EDITORIALE
LA LITE TRA DOLCE E GABBANA ED ELTON JOHN, IL TRIONFO DELLA SUSCETTIBILITÀ
di Umberto Brindani
Ma quando è successo, come è successo che siamo diventati tutti nevrastenici? Che basta un niente per scatenare i peggiori istinti e i migliori insulti? Non sto parlando della violenza reale che riempie purtroppo le pagine di cronaca nera, e nemmeno di quella “virtuale” di chi perde la trebisonda all’istante, tipo il tassista romano che durante una lite con un collega ha estratto dall’auto una scimitarra ( la storia, su corriere.it, è raccontata da una cronista che si chiama Maria Teresa Spadaccino, niente male eh?).
No, sto parlando della violenza verbale che avvelena politica e società, e della facile irritabilità di chiunque si senta criticato per ciò che dice o ciò che fa. È un mio vecchio pallino, lo ammetto, quello del controllo del linguaggio, perché penso che la sua assenza sia il sintomo di qualcosa di peggio. Lo scrivevo anni fa, ai tempi dei primi vaffa di Beppe Grillo (beccandomi ovviamente dosi industriali di ingiurie), e lo ripeto adesso quando sento certi comizi di Matteo Salvini. Ma il problema, oggi, non sono tanto gli insulti e le volgarità, quanto le reazioni scomposte di tante persone di fronte a chi non la pensa allo stesso modo.
Ci riflettevo assistendo basito alla querelle tra Dolce e Gabbana da un lato ed Elton John dall’altro (articolo a pag. 33). Succede che uno dei due stilisti, Domenico Dolce, gay dichiarato come il socio, in un’intervista a Panorama si schiera a favore della famiglia tradizionale: «Non mi convincono quelli che io chiamo i figli della chimica, i bambini sintetici. Uteri in affitto, semi scelti da un catalogo. E poi vai a spiegare a questi bambini chi è la madre…». A me sembra una posizione ragionevole, matura, condivisibile. In ogni modo, è solo la mia opinione. Non mi pongo neppure il problema che a dirlo sia un omosessuale, e molto in vista per di più, e tanto meno mi interessa che un tempo lui la pensasse diversamente, ritengo che uno possa anche cambiare idea. D’altra parte, meno di tre anni fa proprio questo giornale ha dedicato la copertina a Francesca Vecchioni e le sue due bambine avute insieme con un’altra donna: allora titolai «Noi siamo una famiglia», perché ero (e sono) convinto che ciò che definisce una famiglia è l’amore sincero più che le convenzioni sociali. In ogni caso, ciascuno è libero di pensarla come vuole, e su questo tema come su altri argomenti sensibili e divisivi si può discutere fino alla noia, perché confrontarsi fa crescere, semina dubbi, distrugge certezze, rende migliori. E invece…

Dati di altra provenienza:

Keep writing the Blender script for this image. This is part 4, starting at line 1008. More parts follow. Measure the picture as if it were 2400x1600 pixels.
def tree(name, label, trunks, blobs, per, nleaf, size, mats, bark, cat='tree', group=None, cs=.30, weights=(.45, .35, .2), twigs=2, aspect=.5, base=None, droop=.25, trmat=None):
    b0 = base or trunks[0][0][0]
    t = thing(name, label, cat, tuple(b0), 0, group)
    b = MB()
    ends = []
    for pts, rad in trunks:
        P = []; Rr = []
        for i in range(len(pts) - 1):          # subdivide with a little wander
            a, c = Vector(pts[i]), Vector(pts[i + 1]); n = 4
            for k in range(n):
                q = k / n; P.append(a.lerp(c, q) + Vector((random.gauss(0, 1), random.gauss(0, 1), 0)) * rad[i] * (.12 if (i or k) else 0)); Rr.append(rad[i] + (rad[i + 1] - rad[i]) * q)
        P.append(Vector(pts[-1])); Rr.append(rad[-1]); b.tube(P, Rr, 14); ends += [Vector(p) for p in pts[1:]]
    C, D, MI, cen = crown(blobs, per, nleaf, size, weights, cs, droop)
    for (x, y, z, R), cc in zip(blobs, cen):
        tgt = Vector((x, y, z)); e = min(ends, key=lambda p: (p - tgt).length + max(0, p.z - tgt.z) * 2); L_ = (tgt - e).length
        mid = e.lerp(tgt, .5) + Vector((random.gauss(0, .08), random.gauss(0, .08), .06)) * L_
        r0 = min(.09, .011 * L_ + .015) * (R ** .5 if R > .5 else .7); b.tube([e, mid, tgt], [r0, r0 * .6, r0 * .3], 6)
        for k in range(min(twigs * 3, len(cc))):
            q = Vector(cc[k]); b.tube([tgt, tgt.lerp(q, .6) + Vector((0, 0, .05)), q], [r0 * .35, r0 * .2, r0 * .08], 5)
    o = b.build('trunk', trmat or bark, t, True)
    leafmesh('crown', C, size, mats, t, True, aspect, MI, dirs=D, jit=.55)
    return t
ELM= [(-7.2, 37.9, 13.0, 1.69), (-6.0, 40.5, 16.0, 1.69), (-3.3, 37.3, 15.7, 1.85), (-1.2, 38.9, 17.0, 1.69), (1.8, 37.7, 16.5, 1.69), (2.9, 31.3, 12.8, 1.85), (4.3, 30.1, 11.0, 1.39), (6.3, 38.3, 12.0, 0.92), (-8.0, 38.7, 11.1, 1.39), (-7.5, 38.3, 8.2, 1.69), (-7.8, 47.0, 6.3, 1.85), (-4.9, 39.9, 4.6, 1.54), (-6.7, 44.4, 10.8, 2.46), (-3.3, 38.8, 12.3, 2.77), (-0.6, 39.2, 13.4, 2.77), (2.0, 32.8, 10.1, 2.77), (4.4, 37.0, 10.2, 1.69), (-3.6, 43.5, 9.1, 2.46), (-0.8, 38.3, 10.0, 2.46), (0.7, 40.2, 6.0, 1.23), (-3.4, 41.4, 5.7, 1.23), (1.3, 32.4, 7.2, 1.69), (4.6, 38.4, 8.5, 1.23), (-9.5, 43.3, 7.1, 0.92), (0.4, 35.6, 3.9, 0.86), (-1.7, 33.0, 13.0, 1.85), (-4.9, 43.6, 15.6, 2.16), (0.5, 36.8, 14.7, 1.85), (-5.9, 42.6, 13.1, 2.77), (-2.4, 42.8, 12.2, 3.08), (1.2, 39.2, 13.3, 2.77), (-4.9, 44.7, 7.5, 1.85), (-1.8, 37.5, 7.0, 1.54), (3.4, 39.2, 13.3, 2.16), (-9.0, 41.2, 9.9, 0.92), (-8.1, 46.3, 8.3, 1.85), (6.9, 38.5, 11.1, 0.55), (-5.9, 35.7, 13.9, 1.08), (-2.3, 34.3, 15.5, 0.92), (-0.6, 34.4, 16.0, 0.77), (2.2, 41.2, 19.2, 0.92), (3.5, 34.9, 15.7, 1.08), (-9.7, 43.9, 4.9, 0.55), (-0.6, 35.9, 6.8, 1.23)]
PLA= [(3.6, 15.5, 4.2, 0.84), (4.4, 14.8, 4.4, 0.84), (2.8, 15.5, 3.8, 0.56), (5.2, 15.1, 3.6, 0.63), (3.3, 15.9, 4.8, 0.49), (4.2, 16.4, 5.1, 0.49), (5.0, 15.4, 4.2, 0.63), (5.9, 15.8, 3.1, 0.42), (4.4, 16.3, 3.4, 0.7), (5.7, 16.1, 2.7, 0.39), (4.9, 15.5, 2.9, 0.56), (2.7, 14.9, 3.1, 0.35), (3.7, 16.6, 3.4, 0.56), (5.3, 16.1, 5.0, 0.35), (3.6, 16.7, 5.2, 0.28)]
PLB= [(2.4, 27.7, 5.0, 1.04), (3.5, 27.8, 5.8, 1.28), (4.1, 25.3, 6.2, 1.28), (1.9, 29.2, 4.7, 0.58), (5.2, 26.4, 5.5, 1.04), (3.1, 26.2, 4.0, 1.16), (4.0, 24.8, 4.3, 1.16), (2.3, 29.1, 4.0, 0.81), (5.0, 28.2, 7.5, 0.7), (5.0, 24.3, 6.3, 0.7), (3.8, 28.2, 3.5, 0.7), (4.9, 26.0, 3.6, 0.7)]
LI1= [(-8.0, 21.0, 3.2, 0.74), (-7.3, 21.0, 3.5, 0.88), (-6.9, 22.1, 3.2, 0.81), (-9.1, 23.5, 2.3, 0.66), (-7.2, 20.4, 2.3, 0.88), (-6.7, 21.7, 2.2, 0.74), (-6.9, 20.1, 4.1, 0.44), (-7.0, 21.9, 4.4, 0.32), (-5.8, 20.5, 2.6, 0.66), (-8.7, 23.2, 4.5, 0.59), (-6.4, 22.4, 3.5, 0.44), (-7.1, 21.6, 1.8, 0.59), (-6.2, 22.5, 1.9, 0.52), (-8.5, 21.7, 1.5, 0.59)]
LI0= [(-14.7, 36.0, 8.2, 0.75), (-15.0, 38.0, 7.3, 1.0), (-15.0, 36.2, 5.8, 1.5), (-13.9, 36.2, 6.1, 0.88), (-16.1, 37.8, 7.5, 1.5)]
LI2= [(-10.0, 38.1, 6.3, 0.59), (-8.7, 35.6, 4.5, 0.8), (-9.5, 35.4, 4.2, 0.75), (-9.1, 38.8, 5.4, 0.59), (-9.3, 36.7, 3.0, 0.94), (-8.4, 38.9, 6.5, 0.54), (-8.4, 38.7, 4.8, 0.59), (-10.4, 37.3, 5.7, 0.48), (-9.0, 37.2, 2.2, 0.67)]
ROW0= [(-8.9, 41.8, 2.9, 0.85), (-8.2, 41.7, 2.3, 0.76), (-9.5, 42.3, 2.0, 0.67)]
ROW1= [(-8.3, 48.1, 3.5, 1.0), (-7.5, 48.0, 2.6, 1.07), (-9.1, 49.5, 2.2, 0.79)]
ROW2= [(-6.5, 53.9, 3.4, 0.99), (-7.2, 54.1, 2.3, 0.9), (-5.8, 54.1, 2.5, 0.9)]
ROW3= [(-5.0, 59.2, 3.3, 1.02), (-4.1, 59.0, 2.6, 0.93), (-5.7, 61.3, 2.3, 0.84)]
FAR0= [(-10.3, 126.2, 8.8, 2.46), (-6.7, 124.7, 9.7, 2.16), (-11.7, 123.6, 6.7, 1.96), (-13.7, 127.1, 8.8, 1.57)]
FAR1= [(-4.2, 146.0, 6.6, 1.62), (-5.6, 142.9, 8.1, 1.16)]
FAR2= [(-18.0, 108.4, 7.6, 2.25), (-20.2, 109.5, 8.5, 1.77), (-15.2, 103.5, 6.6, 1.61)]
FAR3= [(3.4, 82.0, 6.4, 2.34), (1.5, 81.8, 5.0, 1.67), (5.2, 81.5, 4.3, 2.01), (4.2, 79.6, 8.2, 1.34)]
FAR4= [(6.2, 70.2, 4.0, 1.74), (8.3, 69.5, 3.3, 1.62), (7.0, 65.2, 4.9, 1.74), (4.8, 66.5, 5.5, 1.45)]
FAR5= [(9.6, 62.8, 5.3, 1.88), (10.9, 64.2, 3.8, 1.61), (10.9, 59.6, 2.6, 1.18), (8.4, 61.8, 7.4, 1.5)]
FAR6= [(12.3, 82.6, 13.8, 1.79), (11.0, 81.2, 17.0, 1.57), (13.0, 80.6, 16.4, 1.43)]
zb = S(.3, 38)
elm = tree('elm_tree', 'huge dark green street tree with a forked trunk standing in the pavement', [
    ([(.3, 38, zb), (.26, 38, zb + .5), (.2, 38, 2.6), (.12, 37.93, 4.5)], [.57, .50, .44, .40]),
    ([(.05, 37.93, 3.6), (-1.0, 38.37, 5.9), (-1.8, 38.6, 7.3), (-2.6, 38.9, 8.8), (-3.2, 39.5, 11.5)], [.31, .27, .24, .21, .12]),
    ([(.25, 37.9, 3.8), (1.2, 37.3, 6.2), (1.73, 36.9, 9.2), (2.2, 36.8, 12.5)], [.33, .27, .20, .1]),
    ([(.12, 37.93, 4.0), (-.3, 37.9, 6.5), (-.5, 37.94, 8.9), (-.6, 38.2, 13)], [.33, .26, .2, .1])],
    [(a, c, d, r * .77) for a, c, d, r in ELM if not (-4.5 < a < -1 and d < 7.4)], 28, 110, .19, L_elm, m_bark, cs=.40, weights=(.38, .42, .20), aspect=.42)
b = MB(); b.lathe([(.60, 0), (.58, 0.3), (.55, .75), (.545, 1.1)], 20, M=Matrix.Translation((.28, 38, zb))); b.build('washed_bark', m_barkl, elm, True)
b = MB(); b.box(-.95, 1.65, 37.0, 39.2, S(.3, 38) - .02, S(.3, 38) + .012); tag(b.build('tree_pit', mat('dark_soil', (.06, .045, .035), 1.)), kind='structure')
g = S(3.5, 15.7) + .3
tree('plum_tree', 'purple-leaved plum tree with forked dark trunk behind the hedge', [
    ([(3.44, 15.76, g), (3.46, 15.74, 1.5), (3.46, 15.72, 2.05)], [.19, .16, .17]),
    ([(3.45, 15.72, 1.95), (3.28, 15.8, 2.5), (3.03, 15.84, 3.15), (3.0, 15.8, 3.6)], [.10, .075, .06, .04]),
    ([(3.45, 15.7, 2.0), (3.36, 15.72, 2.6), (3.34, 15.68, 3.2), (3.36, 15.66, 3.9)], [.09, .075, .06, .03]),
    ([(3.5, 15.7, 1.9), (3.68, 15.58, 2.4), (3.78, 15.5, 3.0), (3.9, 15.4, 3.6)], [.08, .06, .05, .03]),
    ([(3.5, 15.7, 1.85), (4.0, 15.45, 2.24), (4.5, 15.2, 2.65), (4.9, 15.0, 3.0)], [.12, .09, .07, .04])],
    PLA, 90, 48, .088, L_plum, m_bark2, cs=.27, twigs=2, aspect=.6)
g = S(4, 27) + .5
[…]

Invece il signor Elton John, titolare di una famiglia composta da due papà e due bimbi ottenuti con la fecondazione in vitro, si infuria e lancia il boicottaggio dei vestiti D&G. E mentre Stefano Gabbana gli dà del fascista, lo seguono, in ordine sparso, vari personaggi dello show business internazionale che annunciano di voler buttare le creazioni della coppia siciliana nella spazzatura o di prepararsi addirittura a bruciarle, in un rogo che immagino purificatore. Fin qui la storia, per fortuna del tutto incruenta, di una rabbiosa lite per motivi tutt’altro che futili. Ne sentivamo il bisogno? O forse la sofferta confessione di Domenico Dolce («Sono gay, non posso avere figli») meritava una riflessione un po’ più pacata e un pizzico più seria, senza abiti da bruciare?
Certo, i social network svolgono un ruolo non secondario in queste baruffe inutili e controproducenti. La prima stupidata che passa per la testa, zac, 140 caratteri e la stupidata è subito pubblica. Una volta Elton John si sarebbe limitato a smoccolare, poi avrebbe dovuto chiamare l’addetto stampa, far preparare una dichiarazione, correggerla, approvarla, poi mandarla alle agenzie, e magari intanto gli sarebbe sbollita la rabbia e avrebbe capito che è lecito perfino pensarla diversamente da lui. Oggi no, l’indignazione si trasforma immediatamente in discorso pubblico, e rotola a valle travolgendo opinioni e giudizi ragionati. Ma i social sono solo uno strumento, alla fine. Lo strumento che dà voce alla nostra crescente intolleranza, all’incapacità di accettare le critiche, alla suscettibilità generata dalle code di paglia… Rischiamo di finire come il nonno di Woody Allen, il quale «era un tipo così permaloso che sulla sua tomba, sotto la fotografia, ha fatto scrivere: “Che cavolo guardi!?”».